Pages

Wednesday, February 23, 2011

MEMORIES PT22

Moving from the Dorchester neighborhood of Boston to the suburban community
of Abington was quite an adjustment. I used to envy my Packard cousins who lived
in the nearby town of Hanson, imagining what it might be like to live “out in the
country” with a big lawn and with a collie.(The Packards had a beautiful collie).
Well, we had a medium sized lawn but the back yard was much larger. I was 
soon introduced to that institution of suburban teenage life:mowing the lawn.

Of course since the house was a newly built one, there were a few things that 
needed to be dealt with first. For one thing, most of the back yard was overgrown 
with weeds when we moved in. The houses on Bicknell Hill Rd were built on lots 
that used to be part of Wright’s Farm, so the weeds looked like a farm field in 
miniature. And there were rocks scattered about in there from construction. So 
Dad went out and bought what looked like a golf club with a serrated edge and we 
took turns “whacking” away at the weeds until we’d cut them down a bit. Then we
went through and found the rocks. and afterwards came the lawn mower which 
for at least the first summer was an old manual push mower.
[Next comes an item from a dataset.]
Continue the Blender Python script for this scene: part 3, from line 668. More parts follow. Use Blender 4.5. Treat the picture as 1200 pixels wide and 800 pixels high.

The front lawn was a bit better, but for some reason they builders had left a small 
mound of dirt right next to the lamp post on the front yard which had sprouted 
another bunch of weeds that had to be whacked clean. Eventually that was 
cleared and leveled off.

One of the cool things about our new house was the big living room with the picture
window and the fireplace. It was nice to sit by the fire. It was not so nice dealing with
the woodpile. Dad would call upon his Maine roots and go out and get the logs. 
These were stacked outside at the edge of the backyard and every Fall I’d haul them 
downstairs into the cellar so they’d be available to be brought upstairs to feed the 
fire.  Then every Spring I would haul them back upstairs to be piled and added to for 
the following fall.

The romantic notion I had of living in the country wore off VERY quickly!